Das Hässliche nervt uns auch so Tag für Tag, und als sei das nicht schon schlimm genug, hören und lesen wir auch noch fortwährend davon. So ist es ja auch an dieser Stelle, in meiner allwöchentlichen „Stadtbild“-Kolumne. Das Negative gibt den Ton an, und manchmal könnte es fast scheinen, als bestünde Wien nicht aus einigen der bestgepflegten historischen Stadtensembles und einigen internationalen Vorzeigebeispielen von der Moderne bis in die Gegenwart, sondern nur aus Misslungenem und Missratenem, Verschandelungen und Ungepflegtheiten – fehlte nicht viel, und man müsste an den Stadteinfahrten vor dem Besuch eines solchen Unortes dringend warnen.

In Wahrheit lebe ich recht gern hier, genauer: Ich könnte mir keinen besseren Wohnort wünschen. Und ja, ich empfehle jedem, der es hören will, sehr dringend den Besuch der Stadt, die ich andererseits so oft tadle.
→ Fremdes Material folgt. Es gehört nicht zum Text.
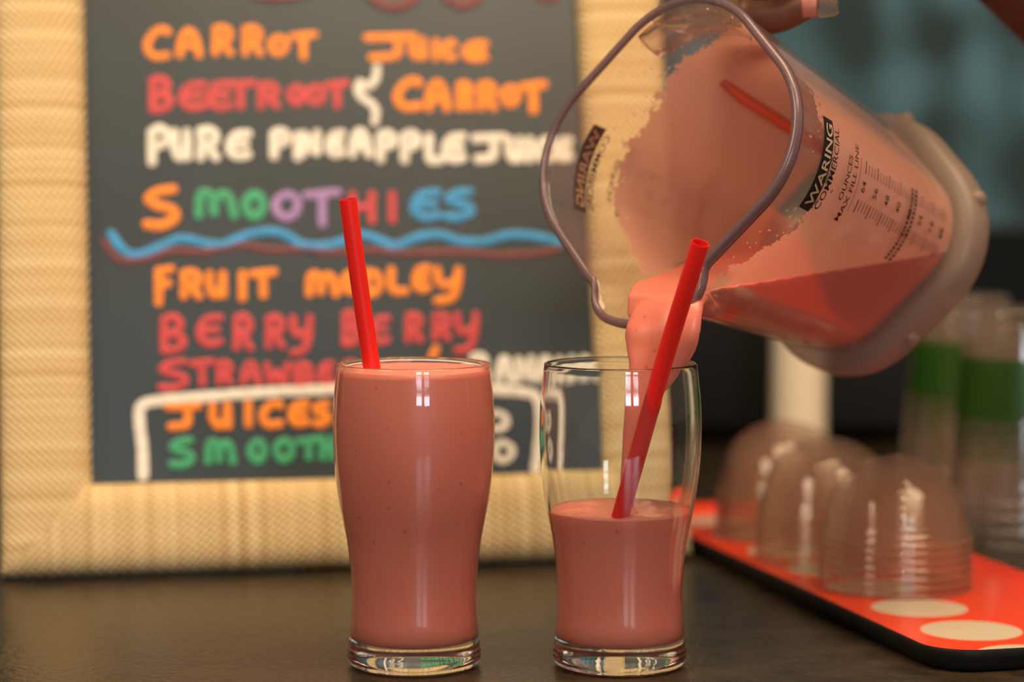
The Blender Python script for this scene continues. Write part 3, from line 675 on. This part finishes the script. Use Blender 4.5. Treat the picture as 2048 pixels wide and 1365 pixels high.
loft(bm, [[(x, y, z) for x, z in ((-.0722, H - .003), (-.0705, H - .036), (-.103, H - .033), (-.100, H - .012))] for y in (-.0012, .0012)])
bm2 = bmesh.ops.bevel(bm, geom=bm.edges[:], offset=.0005, segments=2, profile=.5, affect='EDGES')
obj('handle_web', bm, bpy.data.materials['handle_plastic'], jug, True, 40)
# moulded recess behind the rim at the handle root
bm = bmesh.new()
loops = []
for k in range(13):
    a = pi + (k - 6) * .075
    d = .016 + .008 * cos((k - 6) / 6 * pi / 2)
    p0 = jp(a, H - .002, WT + .0004); p1 = jp(a, H - d, WT + .0004 + .001); p2 = jp(a, H - d - .003, WT + .006); p3 = jp(a, H - .004, WT + .0045)
    loops.append([p0, p1, p2, p3])
loft(bm, loops)
obj('handle_recess', bm, thin_clear('recess_plastic', (.95, .92, .90), 1.6, .02, haze=.05), jug)

# print on both flat ends of the jug: plate, words, scale
def surf(th0, s, z, off=.0004, sgn=1):
    """point on the jug wall: s metres of arc from th0"""
    r = jr(th0, z); th = th0 + sgn * s / r
    for _ in range(2):
        th = th0 + sgn * s / (.5 * (r + jr(th, z)))
    p = jp(th, z); ud = Vector((cos(th), sin(th), 0)); return p + ud * off
def text_on(bm, body, th0, z, size, sc=0.0, off=.0005, bold=0, width=None):
    cu = bpy.data.curves.new('t', 'FONT'); cu.body = body; cu.size = size; cu.align_x = 'CENTER'; cu.offset = bold; cu.resolution_u = 3
    to = bpy.data.objects.new('t', cu); COL.objects.link(to)
    dg = bpy.context.evaluated_depsgraph_get()
    me = bpy.data.meshes.new_from_object(to.evaluated_get(dg))
    bpy.data.objects.remove(to); bpy.data.curves.remove(cu)
    xs = [v.co.x for v in me.vertices]
    k = 1 if not width else width / (max(xs) - min(xs))
    base = len(bm.verts); bm.verts.ensure_lookup_table()
    vs = [bm.verts.new(surf(th0, v.co.x * k + sc, z + v.co.y, off)) for v in me.vertices]
    for p in me.polygons:
        try: bm.faces.new([vs[i] for i in p.vertices])
        except ValueError: pass
    bpy.data.meshes.remove(me)
def patch(bm, th0, s0, s1, z0, z1, off, n=10, lean=0):
    g = [[bm.verts.new(surf(th0, s0 + (s1 - s0) * i / n + lean * j, z0 + (z1 - z0) * j, off)) for j in (0, 1)] for i in range(n + 1)]
    for a, b in zip(g, g[1:]): bm.faces.new((a[0], b[0], b[1], a[1]))
for th0 in (pi / 2 - .05, 3 * pi / 2 - .02):
    bm = bmesh.new()
    zt = H - .0275
    patch(bm, th0, -.0225, .0225, zt - .0046, zt + .0046, .0005, 16)
    pl = obj('logo_plate', bm, M['ink'], jug)
    bm = bmesh.new()
    text_on(bm, 'WARING', th0, zt - .0029, .0082, 0, .0009, .00012, .040)
    text_on(bm, 'WARING', th0, zt - .0029, .0082, 0, .0002, .00012, .040)
    obj('logo_letters', bm, M['ink_gold'], jug)
    bm = bmesh.new()
    text_on(bm, 'COMMERCIAL', th0, zt - .0102, .0062, 0, .0005, .00005, .040)
    text_on(bm, 'OUNCES', th0, H - .0515, .0050, 0.0, .0005, .00005, .022)
    text_on(bm, 'MAX FILL LINE', th0, H - .0575, .0050, -.001, .0005, .00005, .038)
    patch(bm, th0, -.0135, .0125, H - .0604, H - .0600, .0005)
    z0 = H - .0655
    for i, num in enumerate(('64', '56', '48', '40', '32', '24', '16', '8')):
        text_on(bm, num, th0, z0 - .0122 * i - .0022, .0050, 0, .0005, .00008, .0055)
    for i in range(30):
        z = z0 - .00305 * i; lg = .0065 if i % 4 == 0 else .0052; hw = .00042 if i % 4 == 0 else .00028
        for sg in (-1, 1):
            a, b = (.0062, .0062 + lg)
            patch(bm, th0, sg * a if sg > 0 else -b, b if sg > 0 else -a, z - hw, z + hw, .0005, 4)
    # two lines of small print across the scale, too small to read
    rnd = random.Random(3)
    for row in (0, 1):
        s = -.024
        while s < .012:
            wd = rnd.uniform(.0008, .0018)
            patch(bm, th0, s, s + wd, z0 - .0505 - row * .0042, z0 - .0480 - row * .0042, .0006, 2); s += wd + .0007
    obj('printed_scale', bm, M['ink'], jug)

# the smoothie in the jug: a wall film, the pool, and the stream falling from the spout
js = empty('poured_smoothie', mat=JM)
tag(js, 'pink smoothie inside the tipped jug, running out in a stream', 'smoothie')
INV = JM.inverted()
def film_top(th):
    a = math.atan2(sin(th), cos(th))
    # (angle, depth of the clear band under the rim); 0 = spout, +90 degrees = side turned to the right
    T = [(-180, .034), (-150, .038), (-120, .046), (-90, .052), (-60, .052), (-35, .054), (-18, .050), (-4, .034), (8, .010), (18, .010), (40, .026), (62, .040), (80, .037), (110, .030), (140, .024), (165, .026), (180, .034)]
    d = a * 180 / pi
    for (a0, v0), (a1, v1) in zip(T, T[1:]):
        if a0 <= d <= a1:
            t = (d - a0) / (a1 - a0); t = t * t * (3 - 2 * t)
            return H - (v0 + (v1 - v0) * t) + .0025 * sin(7 * a + .3)
    return H - .034
# the pool's surface slopes a little down to the spout
PA = Vector((.0665, 1.122, .1745)); PB = Vector((.205, 1.2, .1895)); PC = Vector((.120, 1.26, .1885))
pn = (PB - PA).cross(PC - PA).normalized()
if pn.z < 0: pn = -pn
LA = Vector((.0525, 1.12, .17)); ln_ = Vector((-.0800, .0085, 0)).normalized()     # the flow keeps off the left side of the spout
bm = bmesh.new()
NF, NZ = 448, 150
g = []
for j in range(NZ + 1):
    z = .0046 + (H - .006) * j / NZ
    g.append([bm.verts.new(jp(2 * pi * i / NF, z, WT + .0003) if z < H else jp(2 * pi * i / NF, H, WT)) for i in range(NF)])
def keep(th, z):
    p = jp(th, z)
    if ((JM @ p) - PA).dot(pn) < -.0015 and ((JM @ p) - LA).dot(ln_) < -.001: return False      # under the pool's surface
    n1 = noise.noise(p * 160) * .007 + noise.noise(p * 420) * .004 + noise.noise(p * 900) * .0025
    zt = film_top(th) + n1
    if z < zt:
        # thin streaked holes just below the edge
        return True
    return noise.noise(p * 520 + Vector((3, 1, 7))) > .60 and z < zt + .018     # drops above the edge
for j in range(NZ):
    z = .0046 + (H - .006) * (j + .5) / NZ
    for i in range(NF):
        if keep(2 * pi * (i + .5) / NF, z):
            i2 = (i + 1) % NF
            bm.faces.new((g[j][i], g[j][i2], g[j + 1][i2], g[j + 1][i]))
bmesh.ops.delete(bm, geom=[v for v in bm.verts if not v.link_faces], context='VERTS')
fo = obj('wall_film', bm, M['film'], js)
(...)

Also schreibe ich heute über das Schöne in Wien. Wenngleich, so einfach ist die Sache nicht. Das beginnt schon damit, dass es ja ziemlich unterschiedlich sein kann, wo jeder von uns sein Schönes findet. Der eine in einem Kunstmuseum. Der andere in seinem Bücherschrank. Und manch einer, auch das soll's geben, bei einer flüchtigen Begegnung in der U-Bahn.

Mir jedenfalls begegnet, nur so beispielsweise, das Schöne jeden Morgen bei der Fahrt in die Redaktion, die mich auf dem Radweg durch den Prater führt. Da habe ich nebst anderem das Obere Heustadelwasser zu queren, und wenn es so daliegt wie ebendieser Tage, im klaren Spätherbstlicht, oder wenn sich das üppige Sommergrün im stillen Weiher spiegelt oder wenn sich Wald und Wasser in Schnee und Eis kleiden, dann könnte man sich hier in einem kleinen, feinen Gärtlein Eden wähnen. So viel für heut' zum Schönen. Und dass über mir zur selben Zeit, da sich vor mir dieses Idyll ausbreitet, der achtspurige Autoverkehr der Südosttangente dröhnt, davon erzähle ich lieber ein andermal.